C13.02: Our evolving atmosphere

Cards (10)

  • Algae and plants decreased the percentage of carbon dioxide in the early atmosphere by photosynthesis
  • Carbon dioxide (and water) is taken in by plants and converted to glucose and oxygen in photosynthesis. The carbon in glucose is can then end up in new plant material. When animals eat the plants, some of this carbon is transferred to animal tissues, including their skeletons and shells.

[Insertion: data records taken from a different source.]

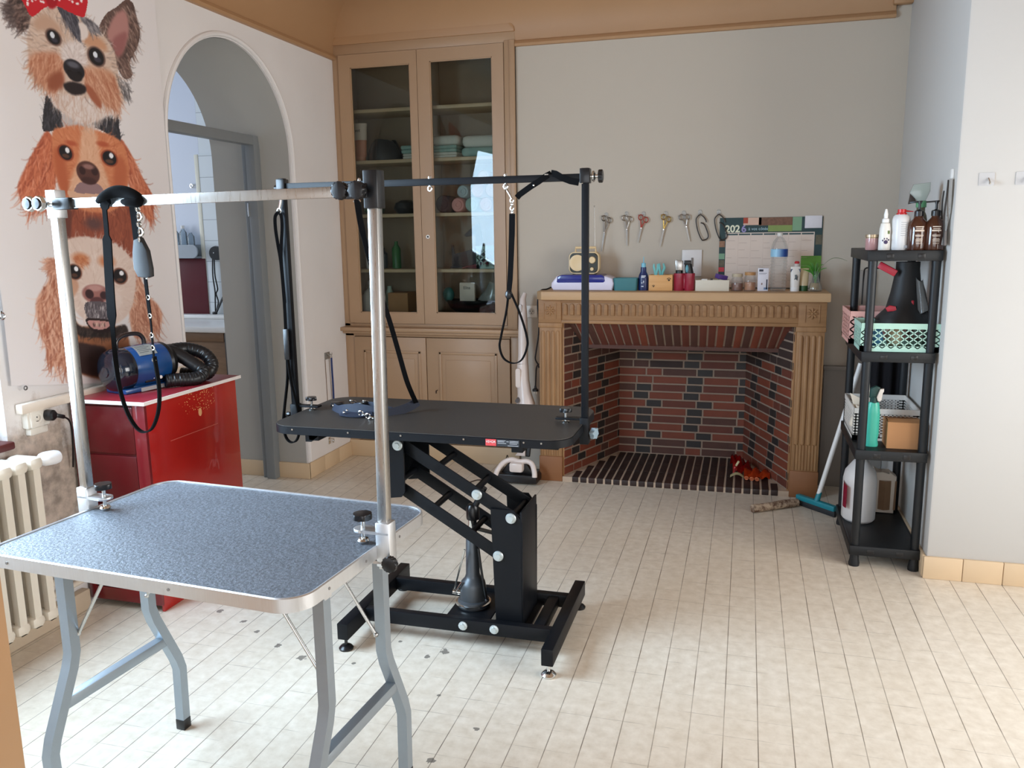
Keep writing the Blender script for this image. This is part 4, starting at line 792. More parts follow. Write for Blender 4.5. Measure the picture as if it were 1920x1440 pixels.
b = B(); b.box(DX0-.008, DX1+.012, DY0-.012, DY1+.03, .862, .877, .002, mi=0); b.box(DX1+.0115, DX1+.0155, DY0-.014, DY1+.032, .863, .8775, .001, mi=1); b.box(DX0-.008, DX1+.0155, DY0-.016, DY0-.0118, .863, .8775, .001, mi=1)
obj('top', b, [M((146,40,50), .32, 0, .04, 8), M((240,232,228), .3)], t, 'dull red top with a white edge strip')

# blue blower dryer
t = thing('pet_blower', 'blue and black blower dryer with a coiled hose on the red chest', 'dryer', (-2.44, 2.85, .877))
ax = Vector((.25, .96, .03)).normalized(); c0 = Vector((-2.470, 2.735, .972))
BLU = M((20,70,128), .25, 0, .05, 12, coat=.4)
b = B(); b.lathe([(.001,.06),(.082,.06),(.088,.09),(.09,.15),(.088,.235),(.082,.25),(.001,.25)], c0, 36, axis=ax); obj('body', b, BLU, t)
b = B(); b.lathe([(.001,0),(.02,0),(.022,.004),(.03,.004),(.058,.008),(.080,.022),(.0885,.045),(.0895,.085),(.086,.092),(.001,.092)], c0-ax*.012, 36, axis=ax); obj('front_cap', b, M((20,28,40), .12, 0, .1, 20, coat=.6), t, 'glossy black domed end cap')
b = B(); b.lathe([(.001,.245),(.084,.245),(.086,.258),(.07,.285),(.03,.295),(.001,.295)], c0, 36, axis=ax); obj('rear_cap', b, BLACKPL, t)
sd = ax.cross(Vector((0,0,1))).normalized()
b = B(); b.bar(c0+ax*.03+Vector((0,0,-.085)), c0+ax*.24+Vector((0,0,-.085)), .13, .022, bev=.006); b.bar(c0+ax*.06+Vector((0,0,-.06)), c0+ax*.22+Vector((0,0,-.06)), .10, .05, bev=.01); ob = obj('base', b, BLU, t)
b = B(); p = c0+ax*.17+sd*.062+Vector((0,0,-.048)); b.bar(p-ax*.05, p+ax*.05, .02, .03, bev=.004); cp = obj('control_panel', b, BLACKPL, t)
b = B(); q = p+sd*.012; b.lathe([(.001,0),(.008,0),(.007,.01),(.001,.011)], q+ax*.015, 14, axis=sd); b.ball(q-ax*.012, .003, 8); obj('dial', b, WHITEPL, cp, 'white dial')
b = B(); q = c0+ax*.15; th = .95; nn = sd*math.cos(th)+Vector((0,0,1))*math.sin(th)
b.grid(lambda u, v: c0+ax*(.10+.085*u)+(sd*math.cos(.62+.72*v)+Vector((0,0,1))*math.sin(.62+.72*v))*.0915, 4, 8, thick=.0008); lb = obj('rating_label', b, M((196,196,190), .4), t, 'silver rating label')
b = B()
for r in range(5):
    v = .2+.14*r; b.grid(lambda u, w: c0+ax*(.108+(.06 if r % 2 else .045)*u)+(sd*math.cos(.62+.72*(v+.05*w))+Vector((0,0,1))*math.sin(.62+.72*(v+.05*w)))*.0922, 3, 1)
obj('lettering', b, M((110,112,112), .5), lb)
b = B(); b.bar(c0+ax*.10+sd*.066+Vector((0,0,-.088)), c0+ax*.21+sd*.066+Vector((0,0,-.088)), .003, .016); obj('nameplate', b, M((176,178,180), .4), t, 'silver nameplate strip')
b = B(); b.tube(spline([c0+ax*.05+Vector((0,0,.086)), c0+ax*.055+Vector((0,0,.118)), c0+ax*.09+Vector((0,0,.137)), c0+ax*.15+Vector((0,0,.135)), c0+ax*.175+Vector((0,0,.115)), c0+ax*.18+Vector((0,0,.088))], 6), .009, 10); obj('carry_handle', b, M((30,22,24), .2, coat=.6), t)
e = c0+ax*.27
H = spline([e+Vector((-.01,-.03,.05)), e+Vector((.035,.02,.035)), Vector((-2.275,3.055,.945)), Vector((-2.255,3.05,.92)), Vector((-2.265,3.01,.905)), Vector((-2.31,2.96,.907)), Vector((-2.345,2.92,.907))], 14)
H2 = spline([e+Vector((.0,.03,.04)), Vector((-2.37,3.10,1.02)), Vector((-2.31,3.14,.995)), Vector((-2.27,3.14,.95)), Vector((-2.275,3.11,.912)), Vector((-2.33,3.12,.906)), Vector((-2.40,3.10,.906))], 14)
rr = lambda P: [.0285+.0012*math.sin(i*2.4) for i in range(len(P))]
b = B(); b.tube(H, rr(H), 14); b.tube(H2, rr(H2), 14); obj('hose', b, M((22,22,24), .35, 0, .1, 20), t)

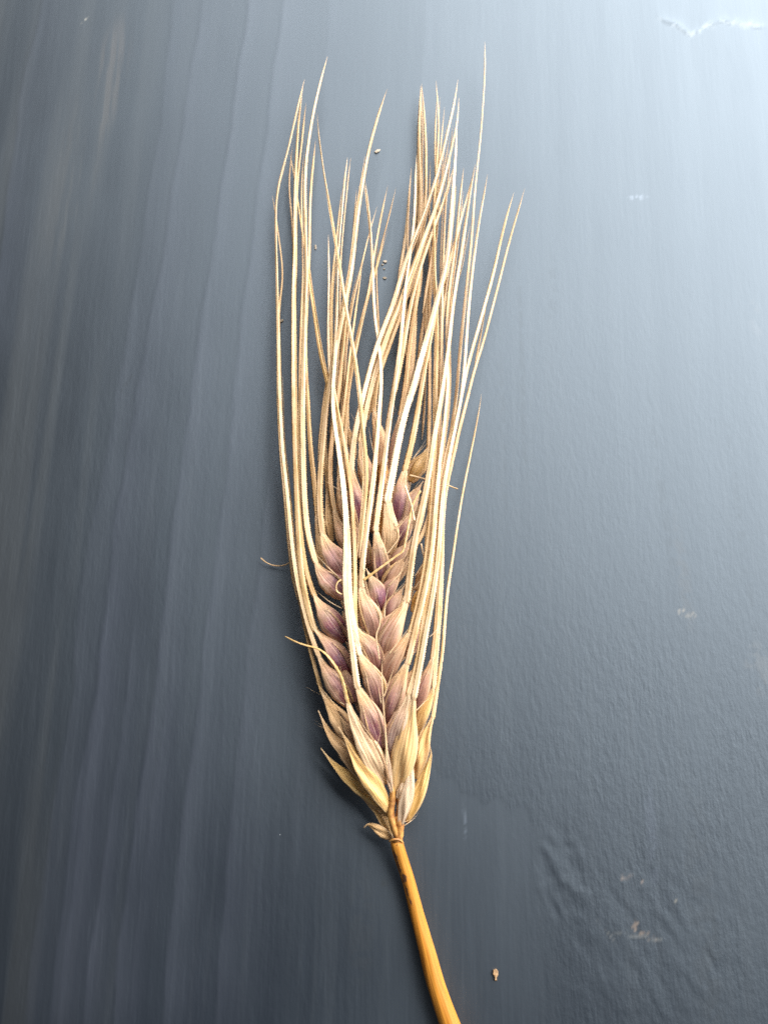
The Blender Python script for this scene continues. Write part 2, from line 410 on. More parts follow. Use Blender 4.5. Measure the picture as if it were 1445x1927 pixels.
    starts = np.concatenate([np.arange(len(F) + k) * 4, [(len(F) + k) * 4]]).astype(np.int32)
    me = bpy.data.meshes.new("painted_board")
    me.vertices.add(len(V)); me.vertices.foreach_set("co", V.astype(np.float32).ravel())
    me.loops.add(len(loops)); me.loops.foreach_set("vertex_index", loops)
    me.polygons.add(nf); me.polygons.foreach_set("loop_start", starts)
    me.update(calc_edges=True); me.validate()
    sm_ = np.zeros(len(me.polygons), bool); sm_[:len(F)] = True
    me.polygons.foreach_set("use_smooth", sm_)
    pad = lambda a, v: np.concatenate([a.ravel(), np.full(k, v)]).astype(np.float32)
    me.attributes.new("gloss", 'FLOAT', 'POINT').data.foreach_set("value", pad(gloss, .6))
    me.attributes.new("grain", 'FLOAT', 'POINT').data.foreach_set("value", pad(grain, .2))
    c4 = np.ones((len(V), 4), np.float32); c4[:nb0, :3] = col.reshape(-1, 3); c4[nb0:, :3] = (.008, .010, .013)
    me.attributes.new("paint", 'FLOAT_COLOR', 'POINT').data.foreach_set("color", c4.ravel())
    me.materials.append(M_BOARD)
    o = bpy.data.objects.new("painted_board", me); C.objects.link(o)
    return tag(o, "slate blue painted board under the barley ear", kind="structure")
board = build_board()

# ------------------------------------------------------------------ barley ear
base = at(746, 1585, 0)
ear = bpy.data.objects.new("barley_ear", None); C.objects.link(ear)
ear.empty_display_size = 0.01
tag(ear, "dried purple and straw barley ear with long pale awns and orange stem", "barley ear")

HT = [(740, 4.2), (850, 5.2), (1000, 6.2), (1200, 6.6), (1350, 6.0), (1480, 4.8), (1580, 3.2), (1700, 3.0)]
H = lambda y: lerp_tab(HT, y)

def awn_mesh(name, pts, hw, z0, z1, parent, color=(0.3, 0.3, 0.3, 1), bulge=1.5, blunt=False, zs=None, barb=0.17, tip=0.13, sink=0.0):
    n0 = len(pts)
    seg = [0.0]
    for a, b in zip(pts, pts[1:]): seg.append(seg[-1] + math.hypot(b[0] - a[0], b[1] - a[1]))
    L = seg[-1]
    P3 = []
    for (x, y), s in zip(pts, seg):
        s /= L
        z = z0 + (z1 - z0) * s + bulge * math.sin(math.pi * min(1, s * 1.25) ** 0.8)
        if zs is not None: z = lerp_tab(zs, s)
        P3.append(at(x, y, max(z, 0.35)))
    step = 1.9 if hw > 2.2 else 3.5
    n = max(8, int(L / step))
    P, Lm = catmull(P3, n)
    if zs is None and hw > 2.0 and not blunt:
        A = np.array([tuple(p) for p in P])
        head = 8 if sink else 1
        for _ in range(360): A[head:-1] += 0.5 * (0.5 * (A[head - 1:-2] + A[head + 1:]) - A[head:-1])
        P = [Vector(p) for p in A]
    V, Fc, UV = [], [], []
    prof = [(-1.0, 0.0), (-0.50, 0.66), (0.0, 0.26), (0.50, 0.66), (1.0, 0.0), (0.0, -0.5)]
    ph = random.random() * 6
    m = len(prof)
    for i, p in enumerate(P):
        s = i / n
        t, side, up = frame(P, i)
        tw = 0.5 * math.sin(s * 7 + ph) * (0.5 + s)
        cs, sn = math.cos(tw), math.sin(tw)
        sd, u2 = side * cs + up * sn, up * cs - side * sn
        w = hw * (1 - (1 - tip * 2.2) * s ** 0.85)
        if not blunt: w *= min(1.0, (1 - s) * L / 55.0 + 0.10)
        else: w *= 0.9 + 0.1 * math.sin(i)
        if sink: w *= sm(-0.01, sink, s * L) * 0.8 + 0.2
        w *= px_size(p)
        bw = 1 + (barb * (random.uniform(.2, 1.5) if i % 2 else random.uniform(-.6, .1))) * (1 if hw > 2 else 0.3)
        for k, (a, h) in enumerate(prof):
            f = bw if k in (0, 4) else 1.0
            V.append(p + sd * (a * w * f) + u2 * (h * w * 0.75))
            UV.append((s * Lm * 100, (a if k < 5 else 1.6)))
        if i:
            b0 = (i - 1) * m; b1 = i * m
            for k in range(m):
                k2 = (k + 1) % m
                Fc.append((b0 + k, b0 + k2, b1 + k2, b1 + k))
    V.append(P[-1] + (P[-1] - P[-2]) * 0.6); UV.append((Lm * 100, 0)); e = len(V) - 1
    b1 = n * m
    for k in range(m): Fc.append((b1 + k, b1 + (k + 1) % m, e))
    Fc.append(tuple(range(m))[::-1])
    return mesh_obj(name, V, Fc, M_AWN, parent, UV, color)

def floret_mesh(name, pts, W, z0, z1, arch, thick, roll, color, neck, parent, peak=0.38, base_w=0.42, keel=0.12, curl=0.0, tuck=False, crease=0.0):
    seg = [0.0]
    for a, b in zip(pts, pts[1:]): seg.append(seg[-1] + math.hypot(b[0] - a[0], b[1] - a[1]))
    L = seg[-1]
    P3 = [at(x, y, max(0.6, z0 + (z1 - z0) * (s / L) + arch * math.sin(math.pi * s / L))) for (x, y), s in zip(pts, seg)]
    N = 30
    P, Lm = catmull(P3, N)
    NT_, NB = 22, 6
    V, Fc, UV = [], [], []
    m = NT_ + 1 + NB - 1
    ph = [random.uniform(0, 6.28) for _ in range(4)]
    nerves = [(-0.60, 0.028), (-0.28, 0.030), (0.0, keel * 0.6), (0.32, 0.030), (0.64, 0.028)]
    for i, p in enumerate(P):
        s = i / N
        t, side, up = frame(P, i)
        rl = R(roll) + 0.08 * math.sin(3 * s + ph[0])
        sd = side * math.cos(rl) + up * math.sin(rl); u2 = up * math.cos(rl) - side * math.sin(rl)
        if s < peak: w = W * (base_w + (1 - base_w) * math.sin(math.pi / 2 * s / peak))
        else:
            q = (s - peak) / (1 - peak)
            w = neck + (W - neck) * (0.5 + 0.5 * math.cos(math.pi * q)) ** 1.05
        if tuck: w *= 1 - 0.55 * sm(0.90, 1.0, s)
        px = px_size(p)
        wl = w * (1 + 0.05 * math.sin(9 * s + ph[1]) + 0.03 * math.sin(31 * s + ph[3])) * px; wr = w * (1 + 0.05 * math.sin(8 * s + ph[2])) * px
        tk = thick * (0.55 + 0.45 * math.sin(math.pi * min(1, s * 1.1 + 0.12)))
        for k in range(NT_ + 1):
            v = -1 + 2 * k / NT_
            a = max(0.0, 1 - abs(v) ** 2.3)
            h = a ** 0.62 * tk
            for c, g in nerves: h += g * math.exp(-((v - c) / 0.075) ** 2) * sm(0.0, .3, s)
            h += 0.03 * math.sin(5 * v + 7 * s + ph[3])
            if crease: h += crease * (abs(math.sin(2.2 * v + 2.6 * s + ph[1])) - .6) * a + crease * .7 * math.sin(11 * s + 4 * v + ph[2]) * a * a
            lift = curl * v * v
            V.append(p + sd * (v * (wr if v > 0 else wl)) + u2 * ((h + lift) * w * px))
            UV.append((s, v))
        for k in range(1, NB):
            v = 1 - 2 * k / NB
            V.append(p + sd * (v * (wr if v > 0 else wl) * 0.96) - u2 * (0.42 * thick * math.sqrt(max(0, 1 - v * v)) * w * px - curl * v * v * w * px + 0.04 * w * px))
            UV.append((s, v))
        if i:
            b0, b1 = (i - 1) * m, i * m
            for k in range(m):
                k2 = (k + 1) % m
                Fc.append((b0 + k, b0 + k2, b1 + k2, b1 + k))
    Fc.append(tuple(range(m))[::-1]); Fc.append(tuple(N * m + k for k in range(m)))
    return mesh_obj(name, V, Fc, M_HUSK, parent, UV, color)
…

    Over millions of years, the skeletons and shells of marine organisms built up at the bottom of oceans. They became covered with layers of fine sediment. Under the pressure, eventually the deposits formed sedimentary carbonate rocks such as limestone. A lot of the atmospheric carbon was decreased this way.
  • Some of the remains of ancient living things were crushed by large-scale movements of the Earth and were heated within the Earth's crust over long periods of time. They formed the fossil fuels coal, crude oil, and natural gas.
  • Coal is classed as a sedimentary rock, and was formed from thick deposits of plant material, such as ancient trees and ferns. When the plants died in swamps, they were buried, in the absence of oxygen, and compressed over millions of years.
  • Crude oil and natural gas were formed from the remains of plankton deposited in muds on the seabed. These remains were covered by sediments that became layers of rock when compressed over millions of years. The crude oil and natural gas formed is found trapped beneath these layers of rock.
  • Carbon dioxide was also removed from the early atmosphere by dissolving in the water of the oceans. It reacted, for example, with metal oxides, and made insoluble carbonate compounds. These fell to the seabed as sediments and helped to form more carbonate rocks.
  • Volcanoes also produced nitrogen gas, which gradually built up in the early atmosphere, and there may have been small proportions of methane and ammonia gases.
  • Any methane and ammonia found in Earth's early atmosphere reacted with the oxygen formed by the evolving algae and plants. This removed the methane and ammonia from the atmosphere. However, the levels of Nitrogen gas in the atmosphere could build up as nitrogen is a very unreactive gas.
  • By 200 millions years ago, the proportion of gases in the Earth's atmosphere had stabilised.
  • About 78% of the atmosphere today is nitrogen. About 21% is oxygen and 0.04% is caron dioxide. All the noble gases are found in air, with argon, the most abundant at 0.9%.